> [What you need to do]: Gather each line of the records where "this" appears.

> [Provided entries]:
— START —

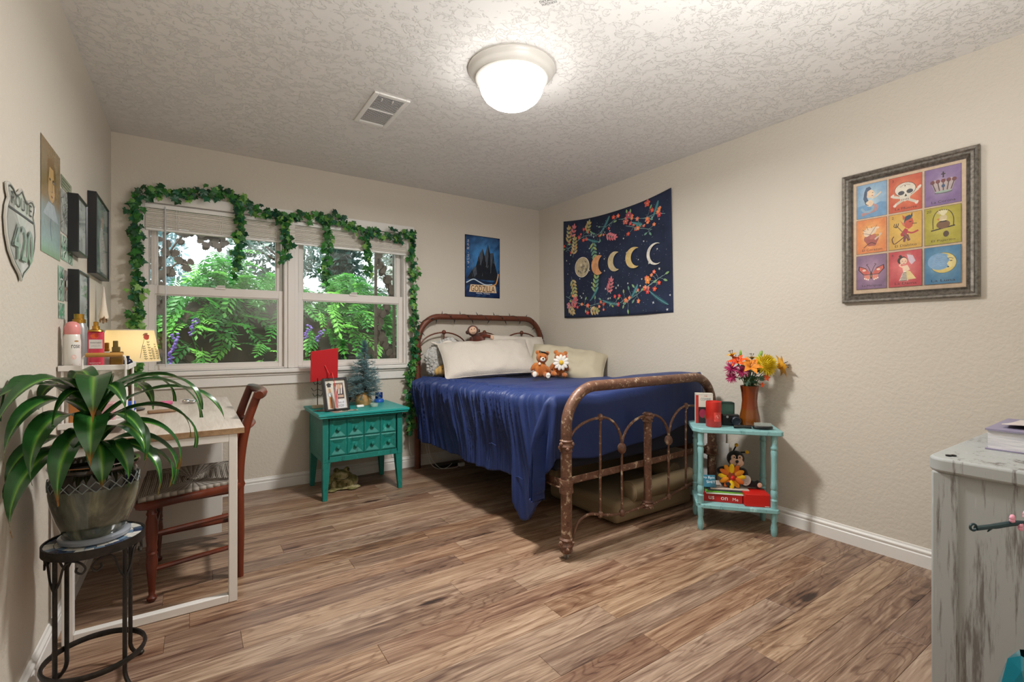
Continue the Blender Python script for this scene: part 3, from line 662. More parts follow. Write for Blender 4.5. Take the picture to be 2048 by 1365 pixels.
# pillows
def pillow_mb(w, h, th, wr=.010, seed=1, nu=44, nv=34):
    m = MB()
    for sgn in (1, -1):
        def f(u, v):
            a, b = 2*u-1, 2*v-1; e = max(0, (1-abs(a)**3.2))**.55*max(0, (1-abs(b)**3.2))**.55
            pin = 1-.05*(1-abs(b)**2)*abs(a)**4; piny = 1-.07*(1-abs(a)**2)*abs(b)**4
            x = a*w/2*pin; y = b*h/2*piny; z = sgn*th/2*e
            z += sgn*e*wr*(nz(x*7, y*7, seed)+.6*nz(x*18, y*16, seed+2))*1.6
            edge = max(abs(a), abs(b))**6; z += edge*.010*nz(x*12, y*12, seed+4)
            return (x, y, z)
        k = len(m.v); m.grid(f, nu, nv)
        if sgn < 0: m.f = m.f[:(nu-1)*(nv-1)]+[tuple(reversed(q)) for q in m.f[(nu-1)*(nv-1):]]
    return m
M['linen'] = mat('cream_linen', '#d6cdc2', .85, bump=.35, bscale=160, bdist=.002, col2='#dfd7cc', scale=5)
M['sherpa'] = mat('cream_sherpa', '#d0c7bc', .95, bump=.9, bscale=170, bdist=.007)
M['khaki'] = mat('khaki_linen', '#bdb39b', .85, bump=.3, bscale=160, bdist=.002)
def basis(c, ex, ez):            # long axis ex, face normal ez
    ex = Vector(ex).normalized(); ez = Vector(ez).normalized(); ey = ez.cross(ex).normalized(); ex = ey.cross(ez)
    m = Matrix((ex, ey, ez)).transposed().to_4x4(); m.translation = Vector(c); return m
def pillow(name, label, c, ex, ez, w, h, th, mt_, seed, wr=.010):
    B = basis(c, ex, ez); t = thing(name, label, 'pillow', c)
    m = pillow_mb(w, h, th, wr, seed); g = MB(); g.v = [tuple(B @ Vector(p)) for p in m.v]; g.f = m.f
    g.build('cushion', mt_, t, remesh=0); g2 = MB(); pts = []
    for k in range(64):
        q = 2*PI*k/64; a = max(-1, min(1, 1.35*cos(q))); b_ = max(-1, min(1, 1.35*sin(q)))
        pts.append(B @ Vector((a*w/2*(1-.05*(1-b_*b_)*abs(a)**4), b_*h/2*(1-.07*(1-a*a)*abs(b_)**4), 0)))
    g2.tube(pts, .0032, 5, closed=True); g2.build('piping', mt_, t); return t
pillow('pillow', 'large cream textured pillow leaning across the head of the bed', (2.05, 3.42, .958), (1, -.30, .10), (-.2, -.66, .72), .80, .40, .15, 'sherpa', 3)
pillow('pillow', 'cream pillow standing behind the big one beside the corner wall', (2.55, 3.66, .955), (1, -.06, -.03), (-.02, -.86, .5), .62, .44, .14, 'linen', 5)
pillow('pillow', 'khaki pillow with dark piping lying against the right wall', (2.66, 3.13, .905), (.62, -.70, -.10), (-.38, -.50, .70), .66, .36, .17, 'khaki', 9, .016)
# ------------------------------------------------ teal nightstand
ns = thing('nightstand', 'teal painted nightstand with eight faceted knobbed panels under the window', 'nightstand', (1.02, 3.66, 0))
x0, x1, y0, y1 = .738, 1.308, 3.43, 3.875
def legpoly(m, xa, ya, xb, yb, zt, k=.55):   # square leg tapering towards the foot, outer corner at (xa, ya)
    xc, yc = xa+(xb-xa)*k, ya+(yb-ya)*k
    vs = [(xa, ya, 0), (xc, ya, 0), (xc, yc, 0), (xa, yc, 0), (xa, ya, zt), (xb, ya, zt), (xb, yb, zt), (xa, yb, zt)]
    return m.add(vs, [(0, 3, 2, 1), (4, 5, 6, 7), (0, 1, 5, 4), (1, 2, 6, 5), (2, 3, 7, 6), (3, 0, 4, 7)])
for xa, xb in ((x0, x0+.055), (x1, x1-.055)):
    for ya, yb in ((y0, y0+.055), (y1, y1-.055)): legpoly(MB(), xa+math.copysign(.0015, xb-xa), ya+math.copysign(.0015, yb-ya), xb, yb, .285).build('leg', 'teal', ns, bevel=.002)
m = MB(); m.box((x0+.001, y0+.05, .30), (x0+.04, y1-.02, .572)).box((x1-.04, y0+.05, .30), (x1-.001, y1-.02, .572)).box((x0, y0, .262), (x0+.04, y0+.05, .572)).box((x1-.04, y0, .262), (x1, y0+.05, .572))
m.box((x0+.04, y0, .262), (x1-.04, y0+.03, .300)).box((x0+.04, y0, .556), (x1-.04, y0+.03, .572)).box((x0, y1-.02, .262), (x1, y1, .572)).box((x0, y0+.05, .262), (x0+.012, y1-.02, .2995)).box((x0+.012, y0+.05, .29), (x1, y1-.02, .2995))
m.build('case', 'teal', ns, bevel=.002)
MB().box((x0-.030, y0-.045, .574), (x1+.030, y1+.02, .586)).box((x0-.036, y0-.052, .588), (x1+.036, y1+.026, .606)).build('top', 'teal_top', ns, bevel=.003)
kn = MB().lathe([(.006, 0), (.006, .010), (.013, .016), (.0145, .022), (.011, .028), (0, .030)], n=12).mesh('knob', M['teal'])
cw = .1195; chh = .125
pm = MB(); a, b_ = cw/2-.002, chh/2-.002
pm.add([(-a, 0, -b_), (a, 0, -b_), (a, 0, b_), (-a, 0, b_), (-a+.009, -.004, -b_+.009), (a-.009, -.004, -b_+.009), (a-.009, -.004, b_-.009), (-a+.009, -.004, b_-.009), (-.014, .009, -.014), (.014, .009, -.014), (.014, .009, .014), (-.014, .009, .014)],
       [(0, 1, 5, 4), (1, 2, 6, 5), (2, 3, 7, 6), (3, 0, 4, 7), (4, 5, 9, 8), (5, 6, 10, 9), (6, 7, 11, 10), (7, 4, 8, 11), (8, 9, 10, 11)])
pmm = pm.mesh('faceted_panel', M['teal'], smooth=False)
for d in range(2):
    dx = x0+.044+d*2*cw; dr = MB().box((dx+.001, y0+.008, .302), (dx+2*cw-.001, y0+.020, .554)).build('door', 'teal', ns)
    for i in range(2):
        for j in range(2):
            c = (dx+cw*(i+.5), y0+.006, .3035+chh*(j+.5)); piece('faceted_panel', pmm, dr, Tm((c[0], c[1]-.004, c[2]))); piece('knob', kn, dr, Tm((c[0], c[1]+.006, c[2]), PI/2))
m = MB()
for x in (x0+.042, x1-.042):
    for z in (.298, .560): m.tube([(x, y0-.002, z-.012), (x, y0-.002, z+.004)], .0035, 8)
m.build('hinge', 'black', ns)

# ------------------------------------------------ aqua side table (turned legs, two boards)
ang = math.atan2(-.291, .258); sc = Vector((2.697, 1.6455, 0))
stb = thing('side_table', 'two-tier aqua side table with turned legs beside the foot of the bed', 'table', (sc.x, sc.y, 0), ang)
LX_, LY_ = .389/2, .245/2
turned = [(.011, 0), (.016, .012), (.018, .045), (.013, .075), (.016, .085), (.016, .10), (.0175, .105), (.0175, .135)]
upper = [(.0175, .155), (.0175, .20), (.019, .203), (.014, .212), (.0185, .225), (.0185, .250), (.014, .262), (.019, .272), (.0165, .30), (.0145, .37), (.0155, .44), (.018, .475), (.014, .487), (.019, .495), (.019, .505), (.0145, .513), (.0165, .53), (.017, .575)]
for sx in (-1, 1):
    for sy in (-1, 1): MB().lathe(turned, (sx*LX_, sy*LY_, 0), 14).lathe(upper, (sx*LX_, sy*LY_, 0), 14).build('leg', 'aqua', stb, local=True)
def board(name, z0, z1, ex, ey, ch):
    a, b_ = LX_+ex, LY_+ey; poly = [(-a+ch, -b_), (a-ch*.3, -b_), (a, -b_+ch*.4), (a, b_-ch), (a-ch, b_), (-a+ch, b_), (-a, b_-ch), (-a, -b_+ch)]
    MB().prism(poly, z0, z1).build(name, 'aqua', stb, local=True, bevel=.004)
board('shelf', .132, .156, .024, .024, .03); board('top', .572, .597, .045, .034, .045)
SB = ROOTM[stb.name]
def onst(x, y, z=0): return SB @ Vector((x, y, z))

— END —
— START —

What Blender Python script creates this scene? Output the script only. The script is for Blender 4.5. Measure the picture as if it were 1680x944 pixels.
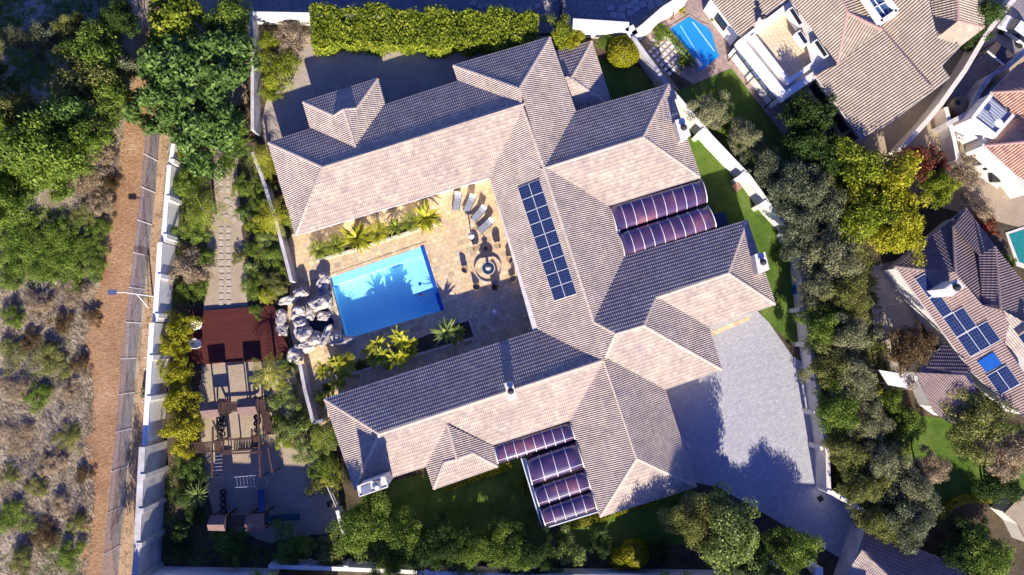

— END —
— START —

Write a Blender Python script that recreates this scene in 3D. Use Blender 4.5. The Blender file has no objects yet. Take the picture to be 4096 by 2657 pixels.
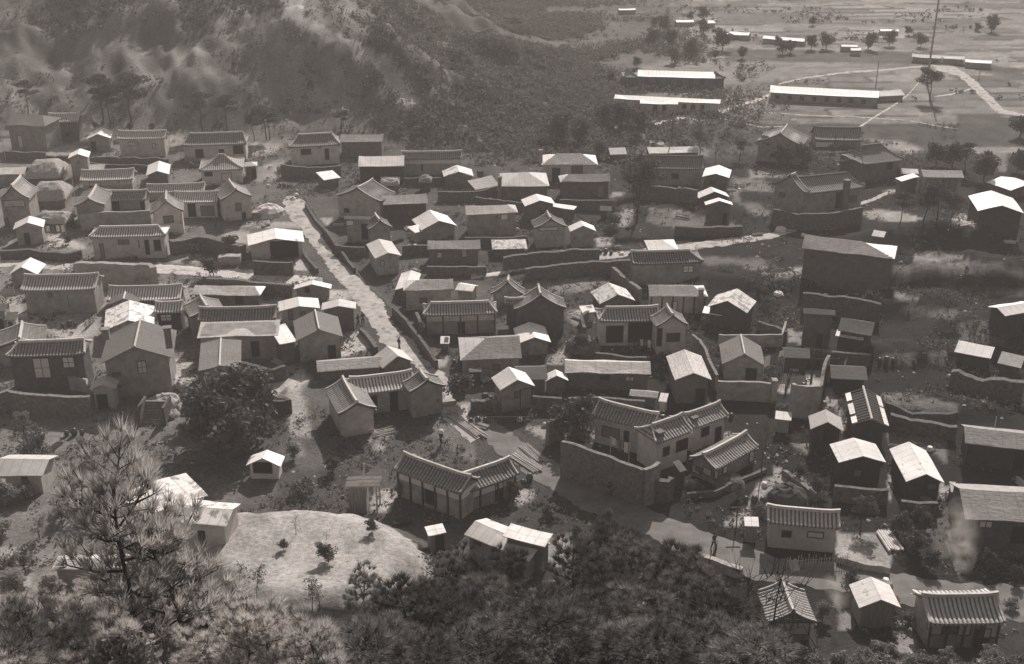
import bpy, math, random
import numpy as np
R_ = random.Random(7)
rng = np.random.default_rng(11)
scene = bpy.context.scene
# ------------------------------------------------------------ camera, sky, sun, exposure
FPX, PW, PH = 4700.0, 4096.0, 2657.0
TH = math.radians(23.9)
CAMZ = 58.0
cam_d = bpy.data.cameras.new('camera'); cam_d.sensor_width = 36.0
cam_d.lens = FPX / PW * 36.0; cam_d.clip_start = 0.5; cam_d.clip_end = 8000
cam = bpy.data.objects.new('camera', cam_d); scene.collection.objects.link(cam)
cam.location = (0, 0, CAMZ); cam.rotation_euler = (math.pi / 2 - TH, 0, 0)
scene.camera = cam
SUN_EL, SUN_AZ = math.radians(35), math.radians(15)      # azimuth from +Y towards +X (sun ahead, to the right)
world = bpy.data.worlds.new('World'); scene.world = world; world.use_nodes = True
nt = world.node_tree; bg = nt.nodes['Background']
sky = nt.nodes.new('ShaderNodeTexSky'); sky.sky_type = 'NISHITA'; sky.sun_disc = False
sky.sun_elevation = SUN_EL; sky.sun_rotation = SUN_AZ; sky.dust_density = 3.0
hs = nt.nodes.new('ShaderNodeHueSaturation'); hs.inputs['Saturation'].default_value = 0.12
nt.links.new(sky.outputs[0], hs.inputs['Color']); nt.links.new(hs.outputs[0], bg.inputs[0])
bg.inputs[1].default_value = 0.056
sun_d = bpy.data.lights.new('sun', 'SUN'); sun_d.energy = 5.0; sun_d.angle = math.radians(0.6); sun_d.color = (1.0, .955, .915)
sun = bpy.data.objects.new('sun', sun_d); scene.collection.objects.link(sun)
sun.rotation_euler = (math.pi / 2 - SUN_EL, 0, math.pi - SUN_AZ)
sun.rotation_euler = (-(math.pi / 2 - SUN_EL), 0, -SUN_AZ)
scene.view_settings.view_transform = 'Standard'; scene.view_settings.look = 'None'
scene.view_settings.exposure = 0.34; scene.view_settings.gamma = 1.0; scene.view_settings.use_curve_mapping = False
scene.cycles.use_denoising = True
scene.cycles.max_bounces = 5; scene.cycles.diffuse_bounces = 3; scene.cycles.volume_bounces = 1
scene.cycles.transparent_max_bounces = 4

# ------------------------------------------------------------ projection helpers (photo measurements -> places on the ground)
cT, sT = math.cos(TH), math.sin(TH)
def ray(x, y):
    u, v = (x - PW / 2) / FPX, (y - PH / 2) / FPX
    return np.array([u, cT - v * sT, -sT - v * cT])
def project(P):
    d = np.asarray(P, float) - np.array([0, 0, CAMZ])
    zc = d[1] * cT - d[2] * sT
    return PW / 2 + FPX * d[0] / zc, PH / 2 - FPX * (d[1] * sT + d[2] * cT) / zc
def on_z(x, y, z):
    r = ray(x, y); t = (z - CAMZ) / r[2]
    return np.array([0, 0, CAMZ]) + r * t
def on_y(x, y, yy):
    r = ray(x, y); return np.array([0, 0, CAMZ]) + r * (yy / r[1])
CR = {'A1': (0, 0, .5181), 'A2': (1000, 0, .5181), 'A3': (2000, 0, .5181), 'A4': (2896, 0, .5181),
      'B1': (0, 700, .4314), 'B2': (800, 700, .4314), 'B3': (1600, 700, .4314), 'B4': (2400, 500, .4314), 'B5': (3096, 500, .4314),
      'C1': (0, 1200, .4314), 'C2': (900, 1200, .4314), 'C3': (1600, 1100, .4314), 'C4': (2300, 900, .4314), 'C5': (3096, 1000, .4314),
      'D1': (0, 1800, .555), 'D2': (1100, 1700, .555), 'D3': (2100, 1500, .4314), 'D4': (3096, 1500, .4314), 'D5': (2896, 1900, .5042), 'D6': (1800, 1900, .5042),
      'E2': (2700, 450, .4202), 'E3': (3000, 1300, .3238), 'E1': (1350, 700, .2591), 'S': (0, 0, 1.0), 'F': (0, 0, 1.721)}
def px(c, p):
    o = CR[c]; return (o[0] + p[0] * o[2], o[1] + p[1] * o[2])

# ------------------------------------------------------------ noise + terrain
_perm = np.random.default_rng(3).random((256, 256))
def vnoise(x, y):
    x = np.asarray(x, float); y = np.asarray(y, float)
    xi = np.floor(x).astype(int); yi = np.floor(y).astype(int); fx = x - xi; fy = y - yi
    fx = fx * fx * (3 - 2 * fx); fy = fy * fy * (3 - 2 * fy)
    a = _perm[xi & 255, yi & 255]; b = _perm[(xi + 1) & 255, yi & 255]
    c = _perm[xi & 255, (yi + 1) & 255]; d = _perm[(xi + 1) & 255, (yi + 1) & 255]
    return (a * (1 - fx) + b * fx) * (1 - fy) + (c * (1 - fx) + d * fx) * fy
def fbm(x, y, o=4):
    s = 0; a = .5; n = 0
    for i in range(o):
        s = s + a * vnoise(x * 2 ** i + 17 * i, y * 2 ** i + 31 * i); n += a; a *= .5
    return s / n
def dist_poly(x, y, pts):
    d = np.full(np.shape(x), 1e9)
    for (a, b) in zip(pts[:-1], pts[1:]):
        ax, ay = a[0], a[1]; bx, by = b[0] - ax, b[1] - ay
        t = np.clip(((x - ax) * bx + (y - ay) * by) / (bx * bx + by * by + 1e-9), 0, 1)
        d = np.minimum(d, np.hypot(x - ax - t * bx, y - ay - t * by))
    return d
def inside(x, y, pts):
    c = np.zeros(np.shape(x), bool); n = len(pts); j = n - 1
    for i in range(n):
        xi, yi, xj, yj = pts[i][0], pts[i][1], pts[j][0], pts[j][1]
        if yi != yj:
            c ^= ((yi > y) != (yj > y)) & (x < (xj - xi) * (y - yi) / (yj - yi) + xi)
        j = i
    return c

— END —

> [Written response]:
Continue the Blender Python script for this scene: part 3, from line 662. More parts follow. Write for Blender 4.5. Take the picture to be 2048 by 1365 pixels.
What Blender Python script creates this scene? Output the script only. The script is for Blender 4.5. Measure the picture as if it were 1680x944 pixels.
Write a Blender Python script that recreates this scene in 3D. Use Blender 4.5. The Blender file has no objects yet. Take the picture to be 4096 by 2657 pixels.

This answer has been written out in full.